| martes, 1 de julio de 2008 | 2:12


ARBEIT MACHT FREI

Ahora que estamos todos entretenidos con la gran victoria de la selección, con el viaje al centro del PP, aunque no termine nunca de llegar, con el Proyecto Gran Simio -¿por qué no se hace también un Proyecto Colas de Lagartija, acaso tienen menos derechos?-, o con las desaceleraciones significativas o a tumba abierta, a gusto del consumidor, quizás haya una cosa que hemos pasado por alto. Una viscosa decisión del 9 de junio del Consejo de la Unión Europea ha abierto las puertas a los acuerdos individuales entre trabajador y empresario para superar las 48 horas de trabajo semanales con un tope de 65. Este trampantojo o timo del tocomocho o pirula legal o como quiera llamarse se carga sencillamente la ley que intenta matizar, y pone de rodillas a los trabajadores, y no precisamente para que les armen caballeros. La excepción es incoherente con el horizonte de utopía que pretende exportar la Unión Europea, contenido en un modelo social basado en la salud en el trabajo y en la conciliación laboral y personal. Esta excepción es peligrosa, tanto como la que hacían los nazis a ciertos judíos ricos para justificar la regla de que el resto se quedaba sin derechos, o como permitir la celebración del Día del Orgullo Pedófilo. Porque ciertas excepciones no son más que puertas sin cerradura, lunas llenas que hacen crecer los colmillos a los explotadores de turno, un suma y sigue ultraliberal que cogerá literalmente por los huevos a los encargados de las negociaciones colectivas, y permitirá la discrecionalidad empresarial a la hora de organizar la vida de los currantes.

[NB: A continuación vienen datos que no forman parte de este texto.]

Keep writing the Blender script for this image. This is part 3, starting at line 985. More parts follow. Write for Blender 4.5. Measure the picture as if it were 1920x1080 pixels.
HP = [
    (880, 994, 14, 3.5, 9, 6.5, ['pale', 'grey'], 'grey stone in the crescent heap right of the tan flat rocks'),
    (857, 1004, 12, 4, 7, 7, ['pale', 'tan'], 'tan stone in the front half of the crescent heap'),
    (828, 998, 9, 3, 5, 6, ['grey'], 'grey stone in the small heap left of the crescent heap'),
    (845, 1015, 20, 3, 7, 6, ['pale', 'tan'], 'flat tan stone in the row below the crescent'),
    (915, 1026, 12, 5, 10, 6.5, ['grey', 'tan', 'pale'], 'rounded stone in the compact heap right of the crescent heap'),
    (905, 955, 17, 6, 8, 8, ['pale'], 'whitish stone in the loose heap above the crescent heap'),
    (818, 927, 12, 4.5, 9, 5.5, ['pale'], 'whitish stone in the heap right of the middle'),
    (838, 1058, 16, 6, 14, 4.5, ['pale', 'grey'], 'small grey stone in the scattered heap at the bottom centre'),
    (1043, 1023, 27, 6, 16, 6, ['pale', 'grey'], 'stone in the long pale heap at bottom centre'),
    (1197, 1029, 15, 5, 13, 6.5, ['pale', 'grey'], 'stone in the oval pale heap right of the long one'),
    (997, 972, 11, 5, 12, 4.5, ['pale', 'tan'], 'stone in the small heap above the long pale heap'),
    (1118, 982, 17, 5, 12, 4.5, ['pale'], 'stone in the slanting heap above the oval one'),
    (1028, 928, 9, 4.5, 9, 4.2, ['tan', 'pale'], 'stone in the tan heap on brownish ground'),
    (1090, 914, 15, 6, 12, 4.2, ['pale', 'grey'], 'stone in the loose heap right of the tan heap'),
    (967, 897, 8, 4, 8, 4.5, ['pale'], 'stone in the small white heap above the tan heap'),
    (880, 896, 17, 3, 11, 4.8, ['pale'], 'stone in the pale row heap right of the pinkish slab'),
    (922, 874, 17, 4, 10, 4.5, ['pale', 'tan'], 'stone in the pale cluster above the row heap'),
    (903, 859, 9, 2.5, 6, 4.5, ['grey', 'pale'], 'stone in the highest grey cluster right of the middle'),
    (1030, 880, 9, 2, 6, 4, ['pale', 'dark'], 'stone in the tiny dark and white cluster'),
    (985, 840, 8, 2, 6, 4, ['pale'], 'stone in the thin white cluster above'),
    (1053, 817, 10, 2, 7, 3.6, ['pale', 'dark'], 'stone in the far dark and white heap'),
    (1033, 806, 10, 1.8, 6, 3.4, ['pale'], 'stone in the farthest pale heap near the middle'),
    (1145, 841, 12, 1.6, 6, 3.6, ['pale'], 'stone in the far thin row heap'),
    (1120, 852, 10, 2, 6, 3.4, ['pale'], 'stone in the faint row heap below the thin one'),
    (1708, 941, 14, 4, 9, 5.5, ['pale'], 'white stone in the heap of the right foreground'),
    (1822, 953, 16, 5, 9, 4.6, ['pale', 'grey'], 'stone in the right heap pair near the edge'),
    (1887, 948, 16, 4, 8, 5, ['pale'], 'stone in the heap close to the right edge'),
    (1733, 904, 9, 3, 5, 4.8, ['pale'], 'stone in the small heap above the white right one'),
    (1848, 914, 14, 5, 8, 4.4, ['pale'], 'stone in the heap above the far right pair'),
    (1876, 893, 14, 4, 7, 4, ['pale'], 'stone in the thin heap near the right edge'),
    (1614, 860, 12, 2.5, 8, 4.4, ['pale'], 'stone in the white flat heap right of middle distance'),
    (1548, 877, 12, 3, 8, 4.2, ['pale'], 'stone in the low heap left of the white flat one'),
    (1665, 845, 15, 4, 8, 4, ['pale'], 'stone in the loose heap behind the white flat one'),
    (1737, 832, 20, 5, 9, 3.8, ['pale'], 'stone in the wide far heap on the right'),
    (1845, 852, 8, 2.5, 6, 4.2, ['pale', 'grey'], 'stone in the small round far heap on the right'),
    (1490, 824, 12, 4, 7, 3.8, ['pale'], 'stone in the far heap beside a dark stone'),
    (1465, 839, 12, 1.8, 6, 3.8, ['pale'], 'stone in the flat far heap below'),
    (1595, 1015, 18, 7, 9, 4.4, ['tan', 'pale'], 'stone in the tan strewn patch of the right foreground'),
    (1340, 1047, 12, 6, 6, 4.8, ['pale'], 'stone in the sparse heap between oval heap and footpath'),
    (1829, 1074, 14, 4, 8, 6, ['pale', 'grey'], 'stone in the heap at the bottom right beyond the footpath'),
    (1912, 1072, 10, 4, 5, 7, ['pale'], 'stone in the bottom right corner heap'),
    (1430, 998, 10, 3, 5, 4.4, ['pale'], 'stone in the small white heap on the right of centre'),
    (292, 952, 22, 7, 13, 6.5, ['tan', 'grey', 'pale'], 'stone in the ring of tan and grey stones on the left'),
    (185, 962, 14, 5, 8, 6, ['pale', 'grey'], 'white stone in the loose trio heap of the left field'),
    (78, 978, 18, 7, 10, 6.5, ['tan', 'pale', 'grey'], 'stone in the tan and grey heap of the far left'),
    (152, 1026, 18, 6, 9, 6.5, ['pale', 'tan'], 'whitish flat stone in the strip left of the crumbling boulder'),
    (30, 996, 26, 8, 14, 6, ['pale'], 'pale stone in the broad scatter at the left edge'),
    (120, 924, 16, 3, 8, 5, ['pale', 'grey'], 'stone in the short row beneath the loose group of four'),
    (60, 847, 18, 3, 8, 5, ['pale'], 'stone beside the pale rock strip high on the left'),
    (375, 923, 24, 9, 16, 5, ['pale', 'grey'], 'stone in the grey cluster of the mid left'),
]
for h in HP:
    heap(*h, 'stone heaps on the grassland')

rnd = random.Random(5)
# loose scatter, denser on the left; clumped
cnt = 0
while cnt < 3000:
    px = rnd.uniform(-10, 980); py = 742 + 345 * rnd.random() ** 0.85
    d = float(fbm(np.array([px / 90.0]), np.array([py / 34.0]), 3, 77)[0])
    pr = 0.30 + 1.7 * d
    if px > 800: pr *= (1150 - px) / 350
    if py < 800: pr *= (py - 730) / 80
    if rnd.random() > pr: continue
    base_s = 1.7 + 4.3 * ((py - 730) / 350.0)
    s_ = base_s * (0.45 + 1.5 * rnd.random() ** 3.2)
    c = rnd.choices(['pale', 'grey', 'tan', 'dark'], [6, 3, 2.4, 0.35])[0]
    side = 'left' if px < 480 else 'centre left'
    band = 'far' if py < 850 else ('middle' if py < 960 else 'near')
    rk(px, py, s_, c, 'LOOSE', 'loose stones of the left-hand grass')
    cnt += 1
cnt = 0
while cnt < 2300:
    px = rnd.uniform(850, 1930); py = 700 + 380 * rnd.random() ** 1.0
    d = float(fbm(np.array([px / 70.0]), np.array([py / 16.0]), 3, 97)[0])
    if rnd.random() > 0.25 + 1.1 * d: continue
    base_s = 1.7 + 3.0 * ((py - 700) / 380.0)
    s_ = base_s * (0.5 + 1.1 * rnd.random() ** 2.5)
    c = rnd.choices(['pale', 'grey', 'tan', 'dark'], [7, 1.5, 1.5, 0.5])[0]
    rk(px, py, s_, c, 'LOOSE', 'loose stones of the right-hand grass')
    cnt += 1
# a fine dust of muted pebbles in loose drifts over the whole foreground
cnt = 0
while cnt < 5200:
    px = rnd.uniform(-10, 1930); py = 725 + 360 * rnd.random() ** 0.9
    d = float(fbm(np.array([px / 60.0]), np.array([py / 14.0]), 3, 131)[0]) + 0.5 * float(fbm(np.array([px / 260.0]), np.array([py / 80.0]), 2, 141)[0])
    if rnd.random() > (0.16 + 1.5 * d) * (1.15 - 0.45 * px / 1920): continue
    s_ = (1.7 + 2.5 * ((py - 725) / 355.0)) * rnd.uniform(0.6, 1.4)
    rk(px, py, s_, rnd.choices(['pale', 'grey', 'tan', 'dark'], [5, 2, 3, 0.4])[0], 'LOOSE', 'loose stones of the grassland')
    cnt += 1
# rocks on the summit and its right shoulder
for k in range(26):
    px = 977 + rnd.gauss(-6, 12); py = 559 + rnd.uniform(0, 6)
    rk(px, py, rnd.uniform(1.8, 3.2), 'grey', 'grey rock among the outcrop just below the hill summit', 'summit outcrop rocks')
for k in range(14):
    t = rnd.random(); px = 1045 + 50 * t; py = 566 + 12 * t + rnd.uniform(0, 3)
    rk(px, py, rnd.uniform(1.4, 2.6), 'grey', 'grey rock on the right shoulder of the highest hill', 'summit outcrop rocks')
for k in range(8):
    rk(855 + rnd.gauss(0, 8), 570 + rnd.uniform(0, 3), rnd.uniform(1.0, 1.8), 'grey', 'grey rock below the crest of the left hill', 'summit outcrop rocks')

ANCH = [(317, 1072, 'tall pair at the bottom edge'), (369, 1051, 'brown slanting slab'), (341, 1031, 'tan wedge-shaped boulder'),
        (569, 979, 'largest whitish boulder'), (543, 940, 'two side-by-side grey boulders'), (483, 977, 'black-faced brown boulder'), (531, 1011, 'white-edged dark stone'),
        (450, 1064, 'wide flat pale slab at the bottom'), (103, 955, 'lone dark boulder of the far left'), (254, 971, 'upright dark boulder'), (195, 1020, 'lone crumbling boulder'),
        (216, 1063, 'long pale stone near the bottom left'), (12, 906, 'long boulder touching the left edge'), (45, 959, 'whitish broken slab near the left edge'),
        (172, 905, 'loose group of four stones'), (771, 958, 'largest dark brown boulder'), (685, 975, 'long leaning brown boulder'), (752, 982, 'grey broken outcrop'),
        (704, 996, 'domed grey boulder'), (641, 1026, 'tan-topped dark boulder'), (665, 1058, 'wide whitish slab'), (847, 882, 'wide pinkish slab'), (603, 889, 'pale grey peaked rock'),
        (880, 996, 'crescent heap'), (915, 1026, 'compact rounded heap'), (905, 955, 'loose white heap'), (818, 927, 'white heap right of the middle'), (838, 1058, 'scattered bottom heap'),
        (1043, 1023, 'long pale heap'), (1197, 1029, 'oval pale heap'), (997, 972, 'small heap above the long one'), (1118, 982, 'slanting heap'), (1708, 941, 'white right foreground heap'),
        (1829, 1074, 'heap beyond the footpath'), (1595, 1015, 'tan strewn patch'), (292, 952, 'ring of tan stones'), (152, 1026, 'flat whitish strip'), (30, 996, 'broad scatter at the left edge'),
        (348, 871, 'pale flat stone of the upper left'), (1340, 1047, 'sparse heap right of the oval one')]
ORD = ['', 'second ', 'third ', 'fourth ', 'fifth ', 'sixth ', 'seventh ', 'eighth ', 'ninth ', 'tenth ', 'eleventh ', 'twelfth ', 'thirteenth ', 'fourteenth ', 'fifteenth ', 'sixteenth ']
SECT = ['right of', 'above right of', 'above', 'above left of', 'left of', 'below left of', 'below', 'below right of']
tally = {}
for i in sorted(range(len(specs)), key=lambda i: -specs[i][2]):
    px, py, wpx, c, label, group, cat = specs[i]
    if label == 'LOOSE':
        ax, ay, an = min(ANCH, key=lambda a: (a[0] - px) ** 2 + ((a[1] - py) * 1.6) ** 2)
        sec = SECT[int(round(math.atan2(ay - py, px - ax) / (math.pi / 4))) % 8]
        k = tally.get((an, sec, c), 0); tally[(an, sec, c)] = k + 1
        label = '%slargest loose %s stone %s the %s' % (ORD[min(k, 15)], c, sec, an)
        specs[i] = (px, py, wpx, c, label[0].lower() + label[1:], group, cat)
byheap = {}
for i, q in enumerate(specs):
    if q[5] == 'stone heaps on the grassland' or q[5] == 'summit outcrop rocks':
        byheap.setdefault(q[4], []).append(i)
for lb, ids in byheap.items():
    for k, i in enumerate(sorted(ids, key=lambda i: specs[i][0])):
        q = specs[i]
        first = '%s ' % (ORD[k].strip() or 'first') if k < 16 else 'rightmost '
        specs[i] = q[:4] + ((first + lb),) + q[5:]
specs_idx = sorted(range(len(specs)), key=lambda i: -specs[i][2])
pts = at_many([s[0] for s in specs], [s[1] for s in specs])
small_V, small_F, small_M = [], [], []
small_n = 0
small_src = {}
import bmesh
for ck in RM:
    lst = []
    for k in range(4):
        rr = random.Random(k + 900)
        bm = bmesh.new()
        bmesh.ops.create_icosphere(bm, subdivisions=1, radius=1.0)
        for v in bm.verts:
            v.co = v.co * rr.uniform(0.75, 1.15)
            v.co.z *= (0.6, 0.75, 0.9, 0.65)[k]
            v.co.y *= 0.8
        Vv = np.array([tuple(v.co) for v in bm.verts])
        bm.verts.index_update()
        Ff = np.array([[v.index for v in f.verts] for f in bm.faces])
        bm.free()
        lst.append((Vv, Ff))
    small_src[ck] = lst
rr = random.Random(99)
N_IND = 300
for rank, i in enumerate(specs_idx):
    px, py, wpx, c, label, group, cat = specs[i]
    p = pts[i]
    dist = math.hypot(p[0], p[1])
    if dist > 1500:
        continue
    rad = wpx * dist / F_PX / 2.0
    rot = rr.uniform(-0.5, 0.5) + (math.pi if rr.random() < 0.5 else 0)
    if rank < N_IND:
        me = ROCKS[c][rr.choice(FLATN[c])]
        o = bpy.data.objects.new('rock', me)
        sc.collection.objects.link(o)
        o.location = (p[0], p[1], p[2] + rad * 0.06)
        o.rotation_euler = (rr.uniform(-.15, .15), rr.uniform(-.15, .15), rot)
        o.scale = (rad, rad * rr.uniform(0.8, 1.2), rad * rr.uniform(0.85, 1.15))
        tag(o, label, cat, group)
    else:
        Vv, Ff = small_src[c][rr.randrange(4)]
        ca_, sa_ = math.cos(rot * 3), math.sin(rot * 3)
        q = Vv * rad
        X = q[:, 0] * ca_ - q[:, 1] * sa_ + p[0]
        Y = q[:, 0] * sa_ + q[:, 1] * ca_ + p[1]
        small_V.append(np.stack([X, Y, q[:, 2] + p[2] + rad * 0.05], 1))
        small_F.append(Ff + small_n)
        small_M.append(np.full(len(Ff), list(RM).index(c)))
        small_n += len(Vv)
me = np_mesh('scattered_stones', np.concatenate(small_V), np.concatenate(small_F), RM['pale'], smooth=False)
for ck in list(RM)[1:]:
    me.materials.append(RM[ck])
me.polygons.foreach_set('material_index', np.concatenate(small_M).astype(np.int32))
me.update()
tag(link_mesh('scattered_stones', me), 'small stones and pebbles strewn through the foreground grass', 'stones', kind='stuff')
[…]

Cada vez que se permiten estas salvedades, y si no hay una sólida reacción política y social, la Ley de Murphy no tarda en activarse y produce una parálisis legislativa que lima las diferencias entre obligatoriedad y voluntariedad, una nebulosa tierra donde nunca sale el sol y los vampiros del capital se dan un banquete interminable. Hay que bajarse de la hamaca mental y apuntalar con empuje y obstinación derechos fundamentales en detrimento de libertades económicas y normas de competencia, a fin de evitar que el trabajo nos haga libres a la manera del cartelito que coronaba la entrada de Auschwitz. Y concienciarse de que a veces el verdadero progreso de la civilización no es tecnológico, sino moral, y de que el arte de vivir es saber decir no. Créanme, si no les gusta este mundo, deberían ver alguno de los otros, como bien sabía Philip K. Dick.